Nymphomaniac started off with an interesting premise. In the midst of all the passionless sexcapades is a sense of humor. Female sexuality is uncommonly discussed head-on without turning into a fan-service for nerds and dude bros.

However as the minutes pass by the film drags itself through non-linear flashbacks paired with assumed references to art and literature, which are no more than intellectual babbles. Adult Joe cherry picks accounts from her life told in chapters which are inspired by items in Seligman’s room, so you’re not actually sure whether the stories are real or she’s just manipulating him. The momentum stops dead on its tracks when you’re taken back to the dark room, so it becomes repetitive and dull.

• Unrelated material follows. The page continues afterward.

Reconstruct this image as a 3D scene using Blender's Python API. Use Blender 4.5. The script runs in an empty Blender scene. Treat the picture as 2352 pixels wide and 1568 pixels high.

Stellan Skarsgard is good but the rest of the cast were either forgettable or bland. Stacy Martin gave an empty performance. Shia LeBouf’s lapsing accent is ridiculous, along with Uma Thurman who has a far fetched character. At least Daniel Defoe is decent enough to liven things up a bit. The second volume benefited from Charlotte Gainsbourg as she gave a far better performance as the adult Joe, but even that can’t save the film.

Things didn’t improve as your handed an over plotted Volume II. The film continues to milk nymphomania for shock value but still fails even as a titillating piece. The media hyped sex scenes are mechanical and boring. There’s much better stuff online for free.

As the film ends, the narrative loses steam and you’re given a generic insight into this whole meandering mess. Seligman theorizes that all of it is just self-loathing caused by patriarchy, but we’ll never really know because the film gives an ambiguous ending that leaves you with a stereotypical thought that females are just crazy and undecipherable.